Copper–nickel embedded into a nitrogen-doped carbon octahedron as an effective bifunctional electrocatalyst

Abstract

The development of inexpensive and effective electrocatalysts is significant for large-scale application of renewable and clean energy. Herein, a sequence of bifunctional catalysts are successfully synthesized by the direct pyrolysis reaction of copper–nickel coexisting metal–organic framework precursors (CuNi-BTC, BTC = 1,3,5-benzenetricarboxylic acid). The as-obtained catalysts consisting of nitrogen-doped carbon with embedded copper–nickel alloy nanoparticles (CuNi-NC) are developed for oxygen evolution reaction (OER) and hydrogen evolution reaction (HER) in alkaline media.

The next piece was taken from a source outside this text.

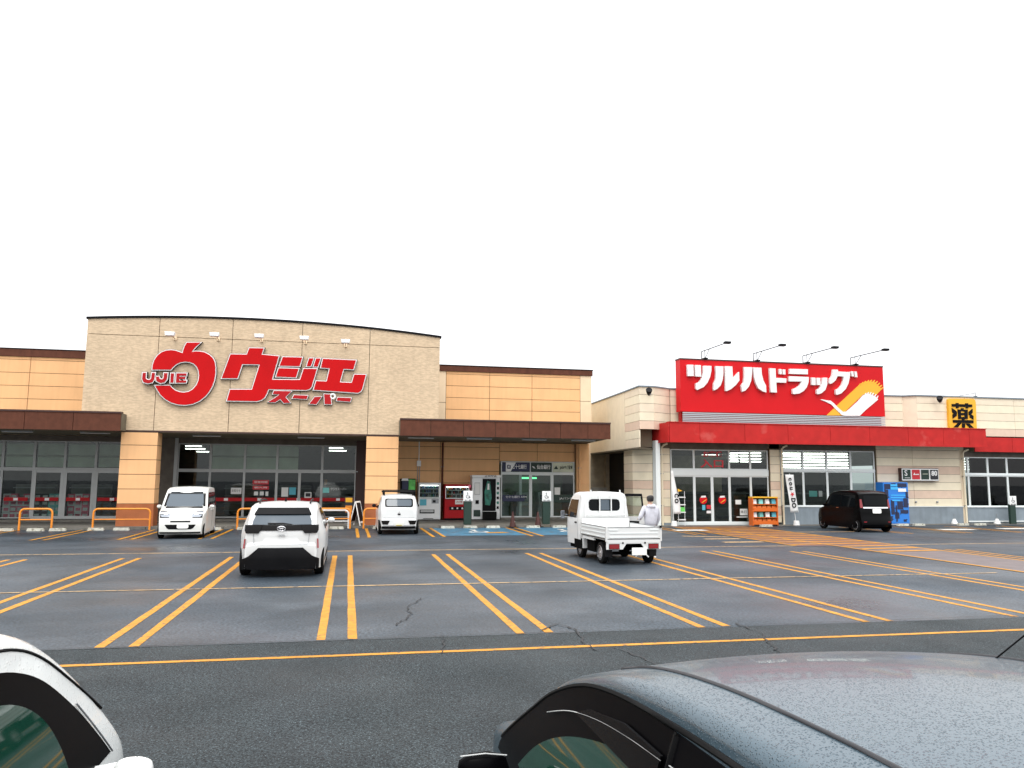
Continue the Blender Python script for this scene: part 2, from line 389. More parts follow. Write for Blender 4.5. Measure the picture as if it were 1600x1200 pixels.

We demonstrate that the introduction of nickel in appropriate proportion is in favor of improving the degree of graphitization, enlarging the electrochemical active surface area, and accelerating charge transport. As a result, the optimized CuNi-NC-2 sample exhibits an overpotential of 390 mV at 10 mA cm⁻² and a Tafel slope of 76 mV dec⁻¹ in the OER process, while all CuNi-NC samples have better performance (lower overpotential and smaller Tafel slope) compared to the Cu-NC in the HER process, and their acceptable durability is also confirmed. In view of convenient preparation, satisfactory activity, reliable durability, and low cost, such transition metal carbon-based catalysts could provide significant guidance for the rational design of bifunctional catalysts for overall water splitting.